As Jesus emerges from the waters of the Jordan River, something remarkable happens. “The heavens were opened, and the Holy Spirit descended on him in bodily form, like a dove; and a voice came from heaven, ‘You are my beloved Son; with you I am well pleased’” (Luke 3:21-22). God the Father tells God the Son of his delight in him, of his satisfaction in the life he has lived. “I take pleasure in you. I approve of who you are. I am satisfied in all you have accomplished.”
What has Jesus accomplished? As far as we know, up until this point, Jesus has a one-line resume: carpenter. He has not yet preached his first sermon, told his first parable, exorcised his first demon, or performed his first miracle. He has no medals to hang around his neck, no awards to pin on his chest, no accolades to trim from the local newspaper and carefully glue into his scrapbook.
The one thing he does have to his credit is character. He has carefully, deliberately, substantially advanced in character. And that is enough. It is more than enough for God, his Father. He has done the very thing God has called him to do for 30 years. He has advanced in obedience, in wisdom, in stature, and in favor with God and man. He has prepared himself in obscurity for a ministry he will fulfill with great publicity. He has obeyed God. He is prepared for what God has for him.
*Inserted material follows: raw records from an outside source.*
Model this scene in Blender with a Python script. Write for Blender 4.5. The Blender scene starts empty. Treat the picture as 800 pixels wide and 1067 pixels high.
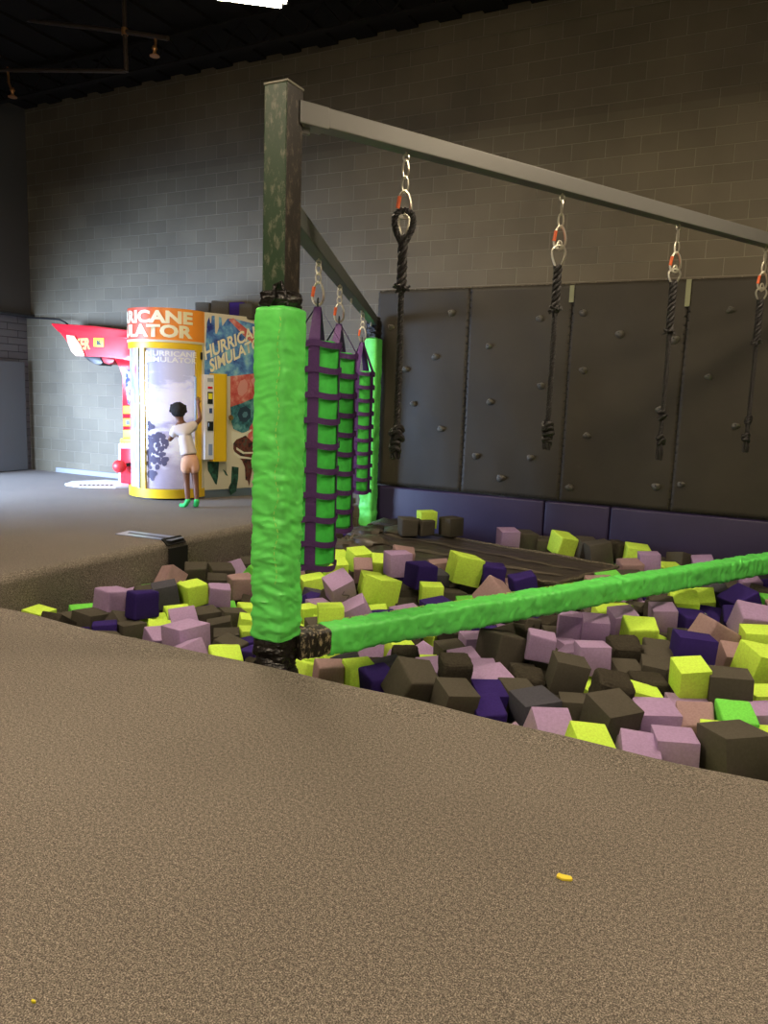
import bpy, bmesh, math, random
from math import sin, cos, pi, radians, hypot, atan2, sqrt
from mathutils import Vector, Matrix, noise
random.seed(11)
SC = bpy.context.scene
COL = SC.collection

# ------------------------------------------------------------------ camera
FPX, PITCH, ROLL, YAW, CAMH = 800.0, radians(8.3), radians(2.0), radians(27.3), 1.5
fw = Vector((-sin(YAW)*cos(PITCH), cos(YAW)*cos(PITCH), -sin(PITCH)))
r0 = Vector((cos(YAW), sin(YAW), 0)); u0 = r0.cross(fw)
rt = r0*cos(ROLL) + u0*sin(ROLL); up = u0*cos(ROLL) - r0*sin(ROLL)
cd = bpy.data.cameras.new('camera'); cam = bpy.data.objects.new('camera', cd); COL.objects.link(cam)
m = Matrix((rt, up, -fw)).transposed().to_4x4(); m.translation = (0, 0, CAMH); cam.matrix_world = m
cd.sensor_fit = 'VERTICAL'; cd.sensor_height = 36.0; cd.lens = FPX/1067*36.0
cd.clip_start = 0.05; cd.clip_end = 100
SC.camera = cam
CP = Vector((0, 0, CAMH))
# measuring helpers: where the sight line through a photo point meets a real plane
def ray(x, y): return fw + rt*((x-400)/FPX) - up*((y-533.5)/FPX)
def onz(x, y, z=0.0):
    d = ray(x, y); return CP + d*((z-CAMH)/d.z)
def ony(x, y, Y):
    d = ray(x, y); return CP + d*(Y/d.y)
def onplane(x, y, p0, n):
    d = ray(x, y); return CP + d*((p0-CP).dot(n)/d.dot(n))

# ------------------------------------------------------------------ world, light, exposure
w = bpy.data.worlds.new('world'); SC.world = w; w.use_nodes = True
w.node_tree.nodes['Background'].inputs[0].default_value = (0.75, 0.85, 1.0, 1)
w.node_tree.nodes['Background'].inputs[1].default_value = 0.06
SC.view_settings.view_transform = 'Standard'
SC.view_settings.look = 'None'
SC.view_settings.exposure = 0.0
SC.view_settings.gamma = 1.0
SC.view_settings.use_curve_mapping = False
def area(name, loc, target, sx, sy, power, color, spread=180):
    l = bpy.data.lights.new(name, 'AREA'); l.shape = 'RECTANGLE'; l.size = sx; l.size_y = sy
    l.energy = power; l.color = color; l.spread = radians(spread)
    o = bpy.data.objects.new(name, l); COL.objects.link(o); o.location = loc
    o.rotation_euler = (Vector(target)-Vector(loc)).to_track_quat('-Z', 'Y').to_euler()
    o.visible_camera = False if False else True
    return o
WARM = (1.0, 0.86, 0.66)
# daylight through the wide shop window in the left wall (out of frame, behind the arcade machines)
area('daylight_left_window', (-12.28, 3.7, 1.30), (-10.3, 8.7, 0.2), 4.6, 2.0, 760, (0.50, 0.67, 1.0), 84)
# added warm ambient fill from behind the camera, an unseen source
area('front_fill_light', (-1.0, -4.4, 2.0), (-1.5, 5, 0.6), 8.0, 2.6, 60, (1.0, 0.88, 0.70))
LAMP_E = 78.0
LAMPS = [(-4.645, 5.54, 39), (0.9, 5.5, 39), (-4.2, 0.6, 39), (1.0, 0.4, 39)]

# ------------------------------------------------------------------ materials
def mat(name, col, rough=0.8, metal=0.0, spec=0.5, emit=None, estr=0.0):
    m = bpy.data.materials.new(name); m.use_nodes = True
    b = m.node_tree.nodes['Principled BSDF']
    b.inputs['Base Color'].default_value = (*col, 1); b.inputs['Roughness'].default_value = rough
    b.inputs['Metallic'].default_value = metal; b.inputs['Specular IOR Level'].default_value = spec
    if emit: b.inputs['Emission Color'].default_value = (*emit, 1); b.inputs['Emission Strength'].default_value = estr
    return m
def s2l(r, g, b):
    f = lambda c: (c/255/12.92) if c <= 10 else ((c/255+0.055)/1.055)**2.4
    return (f(r), f(g), f(b))
class NT:
    def __init__(s, m): s.m = m; s.t = m.node_tree; s.b = s.t.nodes['Principled BSDF']
    def n(s, typ, **kw):
        nd = s.t.nodes.new(typ)
        for k, v in kw.items():
            if k in nd.inputs: nd.inputs[k].default_value = v
            else: setattr(nd, k, v)
        return nd
    def l(s, a, ai, b, bi): s.t.links.new(a.outputs[ai], b.inputs[bi])
    def coord(s, scale=(1, 1, 1), kind='Object'):
        tc = s.n('ShaderNodeTexCoord'); mp = s.n('ShaderNodeMapping'); mp.inputs['Scale'].default_value = scale
        s.l(tc, kind, mp, 'Vector'); return mp
    def noise(s, vec, scale, detail=2.0, rough=0.5):
        n = s.n('ShaderNodeTexNoise'); n.inputs['Scale'].default_value = scale; n.inputs['Detail'].default_value = detail
        n.inputs['Roughness'].default_value = rough; s.l(vec, 0, n, 'Vector'); return n
    def ramp(s, src, stops, out='Fac'):
        r = s.n('ShaderNodeValToRGB'); e = r.color_ramp.elements
        while len(e) < len(stops): e.new(0.5)
        for i, (p, c) in enumerate(stops): e[i].position = p; e[i].color = (*c, 1)
        s.l(src, out, r, 'Fac'); return r
    def mix(s, a, b, fac, mode='MIX', f=0.5):
        x = s.n('ShaderNodeMix'); x.data_type = 'RGBA'; x.blend_type = mode
        x.inputs[0].default_value = f
        if fac is not None: s.t.links.new(fac, x.inputs[0])
        for src, idx in ((a, 6), (b, 7)):
            if isinstance(src, tuple): x.inputs[idx].default_value = (*src, 1)
            else: s.t.links.new(src, x.inputs[idx])
        return x.outputs[2]
    def base(s, out): s.t.links.new(out, s.b.inputs['Base Color'])
    def bump(s, out, strength, dist=0.01):
        b = s.n('ShaderNodeBump'); b.inputs['Strength'].default_value = strength; b.inputs['Distance'].default_value = dist
        s.t.links.new(out, b.inputs['Height'])
        s.t.links.new(b.outputs['Normal'], s.b.inputs['Normal']); return b

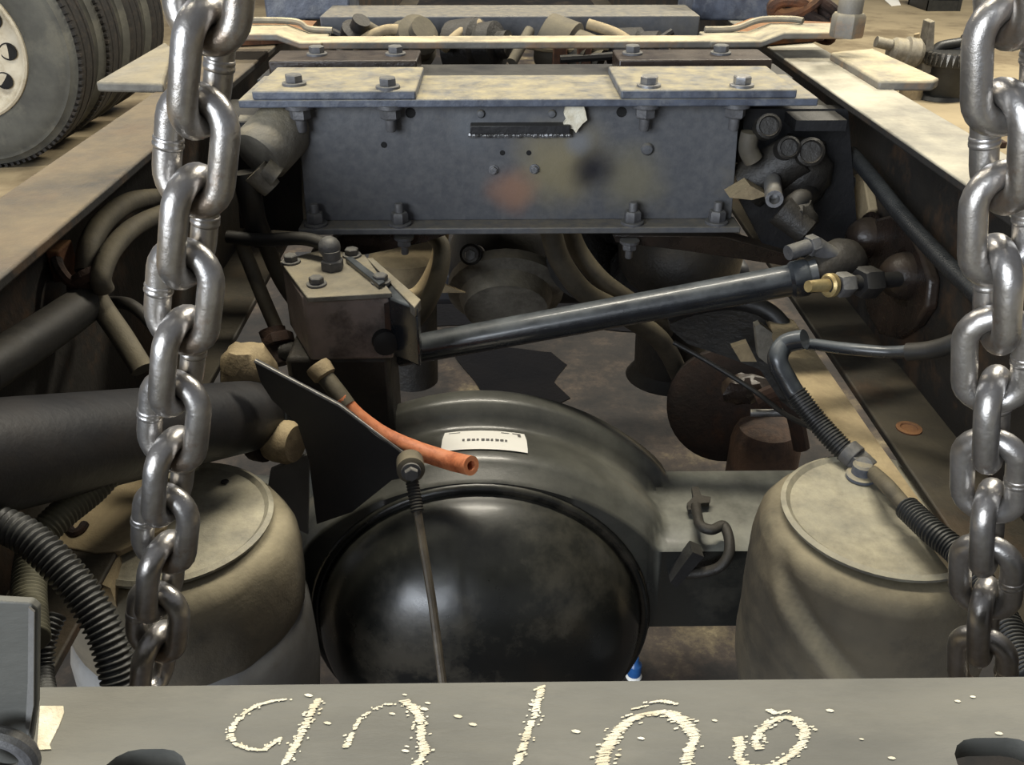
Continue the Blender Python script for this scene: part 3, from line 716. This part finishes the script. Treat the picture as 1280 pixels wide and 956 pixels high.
# corrugated looms, lower left
hose('thick black corrugated loom crossing the lower left corner', [(-30,648,.47),(20,663,.465),(62,695,.455),(105,745,.44),(135,800,.425),(152,862,.41),(158,900,.40)], .0105, 'loom', name='cable_loom', corr=(.0040,.0011), n=18)
hose('dusty green-grey corrugated loom dropping from the dark tube', [(170,532,.61),(154,566,.60),(120,608,.572),(75,645,.54),(45,680,.515),(36,735,.475),(40,800,.43)], .0106, 'loomgrey', name='cable_loom', corr=(.0036,.0007), n=18)
hose('thin black corrugated loom hidden behind the corner bracket', [(70,770,.46),(58,800,.445),(54,840,.43),(60,880,.40)], .006, 'loom', name='cable_loom', corr=(.0034,.0008), n=12)

# ================================================================== valves beside the crossmember
va = thing('air_valve', 'greasy black air valve cluster right of the crossmember', 'valve', T(985,215,Y=1.06))
g = G(); g.cyl(T(935,232,Y=1.08), T(1000,190,Y=1.06), .030, .026, 20); obj('body', g, 'grime', va)
g = G(); g.sphere(T(1000,215,Y=1.08), .038, 20, (1,.9,1.1), .15); obj('casting', g, 'grime', va)
for px,py,r in ((960,158,.014),(985,185,.013),(1012,190,.016)):
    c = T(px,py,Y=1.03); g = G(); g.lathe([(r,-.02),(r,.006),(r*.8,.008),(r*.7,.004)], c, (-.1,-1,.35), 18); obj('port', g, 'grime', va)
g = G(); g.tube([T(938,165,Y=1.05),T(935,185,Y=1.05),T(942,200,Y=1.05)], .011, n=12); obj('elbow', g, 'hosegrey', va)
g = G(); g.prism([T(x,y,Y=1.02) for x,y in ((912,247),(938,232),(960,244),(940,250))], (0,.03,0)); obj('dusty_ledge', g, 'beige', va)
g = G(); c = T(968,249,Y=.985); g.tube([c+Vector((.01,.05,.005)), c+Vector((.004,.02,0)), c], .0098, n=18, hollow=.6); obj('open_port', g, 'steel', va, label='bright open pipe end')
g = G(); g.cyl(T(975,262,Y=1.0), T(1008,290,Y=.985), .018, .015, 18); g.sphere(T(1000,272,Y=1.0), .020, 14, jit=.4); obj('lower_casting', g, 'grime', va)
obj('carrier', G().prism([T(x,y,Y=1.09) for x,y in ((925,250),(930,136),(1060,136),(1072,290),(1040,325),(960,318))], (0,.02,0)), 'dark', va)
sv = thing('relay_valve', 'grey dusty cylinder valve left of the crossmember behind the chain', 'valve', T(335,200,Y=1.03))
g = G(); d0, d1 = T(322,196,Y=1.03), T(364,152,Y=1.08)
g.lathe([(.030,0),(.034,.006),(.034,.05),(.031,.055),(.031,.062),(.028,.065)], d0, d1-d0, 24); obj('body', g, 'greymetal', sv)
g = G(); g.tube([T(352,158,Y=1.055),T(364,165,Y=1.045),T(366,185,Y=1.04)], .006, n=10); obj('band', g, 'beige', sv)
g = G(); g.cyl(T(330,210,Y=1.02), T(346,222,Y=1.02), .014); g.cyl(T(318,214,Y=1.02), T(340,236,Y=1.02), .017, .012); obj('port', g, 'greymetal', sv)
g = G(); g.cyl(T(302,155,Y=1.06), T(328,153,Y=1.06), .010, .008, 14); obj('nipple', g, 'greymetal', sv)
obj('carrier', G().prism([T(x,y,Y=1.10) for x,y in ((290,140),(372,140),(380,290),(300,285))], (0,.02,0)), 'dark', sv)
hose('dark hose falling from the relay valve behind the left chain', [(305,215,1.02),(312,245,1.02),(318,275,1.03),(328,300,1.04)], .014, 'rubber')

# ================================================================== further forward below the frame
fa = thing('front_axle', 'dusty dark axle housing lying further forward below the crossmember', 'axle', (0, 1.85, .3))
c = T(630,330,Y=1.75); g = G(); g.sphere(c, .155, 32, (.75,.7,.85)); obj('housing', g, 'dark', fa)
g = G(); g.lathe([(.10,0),(.112,.01),(.112,.03),(.09,.04),(.08,.07)], T(632,350,Y=1.66), (0,-1,-.6), 28); obj('pinion_cover', g, 'greymetal', fa)
obj('axle_tube', G().bx(-.5, .5, 1.80, 1.92, c.z-.12, c.z-.03), 'navy', fa, bevel=.02)
g = G(); g.lathe([(.085,0),(.085,.03),(.06,.03),(.06,.0)], T(738,318,Y=1.62), (0,-1,.3), 28); obj('yoke_ring', g, 'grime', fa)
inst('bolt', BOLT, fa, T(588,318,Y=1.58), (0,-1,.3), 1.4)
g = G(); g.cyl(T(588,318,Y=1.585), T(600,320,Y=1.72), .02); obj('pinion_boss', g, 'grime', fa)
fs = thing('front_air_spring', 'dark air spring seen below the right end of the crossmember', 'air spring', T(845,345,Y=1.5))
g = G(); c = T(852,298,Y=1.5); g.lathe([(.08,-.03),(.10,-.01),(.108,.02),(.105,.05),(.09,.075),(.06,.085)], c, (0,0,-1), 40); obj('bellows', g, 'grime', fs)
obj('piston', G().lathe([(.07,.07),(.065,.25),(.08,.27)], c, (0,0,-1), 32), 'grime', fs)
f2 = thing('front_air_spring', 'beige dusty air spring seen below the left end of the crossmember', 'air spring', T(510,345,Y=1.5))
c = T(508,318,Y=1.5); obj('bellows', G().lathe([(.05,-.01),(.065,.0),(.07,.02),(.065,.05),(.05,.06)], c, (0,0,-1), 32), 'beige', f2)
obj('piston', G().lathe([(.05,.05),(.045,.25)], c, (0,0,-1), 24), 'grime', f2)
g = G(); g.prism([T(540,350,Y=1.47),T(582,366,Y=1.47),T(538,366,Y=1.47)], (0,.006,0)); tag(obj('pointed_tab', g, 'beige'), 'small pale pointed tab beside the looped grey hose', 'plate')

# hanger on the right rail and brake gear
hb = thing('spring_hanger', 'grey curved hanger bracket below right frame rail behind torque rod', 'bracket', T(920,440,Y=1.12))
pts = [(836,395),(870,384),(910,378),(950,384),(976,402),(985,430),(1000,470),(1080,575),(1050,560),(975,500),(950,462),(905,445),(860,430),(838,412)]
obj('plate', G().prism([T(x,y,Y=1.12-(x-836)/250*.09) for x,y in pts], (0,.02,0)), 'grime', hb)
g = G(); g.tube([T(836,394,Y=1.11),T(870,383,Y=1.10),T(915,377,Y=1.085),T(955,386,Y=1.065),T(980,410,Y=1.05),T(990,445,Y=1.04)], .011, n=12); obj('rolled_edge', g, 'dark', hb)
g = G(); g.prism([T(x,y,Y=1.03) for x,y in ((915,434),(934,428),(946,452),(926,452))], (0,.01,0)); obj('dusty_pad', g, 'beige', hb)
g = G(); g.prism([T(x,y,Y=1.02) for x,y in ((944,408),(950,405),(978,425),(985,455),(968,462),(948,446))], (0,.012,0)); obj('side_rib', g, 'greymetal', hb)
# light diagonal brace toward the right spring
g = G(); g.prism([T(x,y,Z=.69) for x,y in ((955,385),(992,400),(1085,535),(1160,640),(1300,830),(1285,830),(1148,650),(1035,535),(975,440))], (0,0,-.008))
tag(obj('diagonal_plate', g, 'beige'), 'pale dusty plate edge running diagonally beside the right air line', 'plate')
bk = thing('brake_drum', 'rusty dark brake drum with slack adjuster behind the axle arm', 'brake', T(910,520,Y=1.35))
c = T(905,508,Y=1.33); g = G(); g.lathe([(.092,.05),(.096,.03),(.096,.0),(.088,-.004),(.07,-.008),(.03,-.012),(0,-.012)], c, (0.2,1,-.35), 40); obj('disc', g, 'rustdark', bk)
g = G(); g.lathe([(.0,-.012),(.03,-.010),(.048,-.002),(.055,.012),(.058,.03),(.06,.16)], T(960,535,Y=1.28), (0,0,-1), 32); obj('brake_can', g, mat('brake_can_rust', (96,72,54), (66,50,40), rough=.85, scale=20, c3=(50,40,34), s3=10, a3=.7, bump=.5), bk)
g = G(); g.cyl(T(938,516,Y=1.2), T(985,516,Y=1.19), .006); obj('pushrod', g, 'steel', bk)
g = G(); g.tube([T(945,500,Y=1.2),T(975,490,Y=1.2),T(992,515,Y=1.19),T(1002,560,Y=1.18)], .013, n=10); obj('lever', g, 'rustdark', bk)
g = G(); g.sphere(T(930,485,Y=1.24), .030, 14, (1.2,.7,.8), .5); obj('caliper_boss', g, 'brown', bk)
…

Young Christian, look to Jesus and see that the most important advances you can make in your teens and 20s are advances in character. It is in these years that you will lay a foundation of godly character capable of guiding and sustaining you for a lifetime. Your one key pursuit for teens and 20s must be to advance. Follow after your Savior and advance in godly character, advance in obedience, advance in wisdom, advance in favor with God and man.